National Consumer News

Passengers try to get pink guns through airport security


By Jennifer Brett and The Atlanta Journal-Constitution

For reasons that aren’t clear, Transportation Security Administration agents are detecting pink guns during routine airport security screenings.

“Notice a theme here?” the TSA posted on its Instagram page with a photo of several rose-colored weapons confiscated recently at U.S. airports.

A hot-pink Ruger and the ammo that goes with it were found about a month ago at Hartsfield-Jackson Atlanta International Airport.

A pink Hello Kitty piece was detected a few days ago at Bradley International Airport in Windsor Locks, Connecticut.

Lawful owners of firearms can fly with the,m but must follow strict guidelines. They are allowed in checked luggage only, and must be in a locked, hard-sided case with padding. The ammunition must be kept in a separate case.

“If you don’t do that you get in trouble,” TSA regional spokesman Mark Howell said. Violators face a civil penalty of up to $7,500 from the TSA, and whatever criminal charges the local authorities choose to levy.

The weapons must be declared and must be unloaded.

“About 80 percent of the guns we find are loaded,” Howell said.

The TSA finds thousands of guns each year.

It detected 2,212 guns nationwide in 2014, 2,653 in 2015 and more than 1,500 so far in 2016, Howell said. Most of the guns that the TSA finds, not surprisingly, are detected in Atlanta, at the world’s busiest airport.

Howell couldn’t say why the number of pink guns seems to be on the rise, but noted that gun detection is up overall, as is gun ownership in general.

“More passengers plus more people carrying equals more guns through the checkpoint,” he said. “We’re finding them a lot more.”

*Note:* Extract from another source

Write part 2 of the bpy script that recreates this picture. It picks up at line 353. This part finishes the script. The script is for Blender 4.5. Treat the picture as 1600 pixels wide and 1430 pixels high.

Here’s a look at the growth in national gun manufacturing:

Here’s a look at gun ownership stats by state:

And here’s a look at who’s packing what and where:

Almost everyone caught trying to get a weapon through security says it was an accident, Howell said.

“There’s hardly ever any intent,” he said. “It’s always, ‘Oops, I forgot or somebody packed my bag for me and didn’t look.’ When you come to the airport and check your bag you’re responsible (for) it.”

The owner of the pink .380 Ruger Ruger semi-automatic pistol told TSA agents that they could have it and toss it, but she wound up booked into the Clayton County jail instead and her gun taken into evidence at the Atlanta Police Department. She told agents that she had a weapons permit but could not produce it, an Atlanta police report said.

“I was running really late to the airport, so I was throwing a lot of stuff into my purse so I could get there and the gun is really small and it was in the bottom of my purse,” she said during an interview with tooFab. “I just forgot it was in there. I couldn’t see it, so when I went through security check, they pretty much found it.”

Howell suggests that passengers who own weapons take the time to make sure they don’t accidentally send them through airport security.

“We’re asking folks to take five minutes before they go to the airport to make sure (there’s no weapon in carry-on baggage),” Howell said. “It really doesn’t matter what kind of gun you have or what color it is.”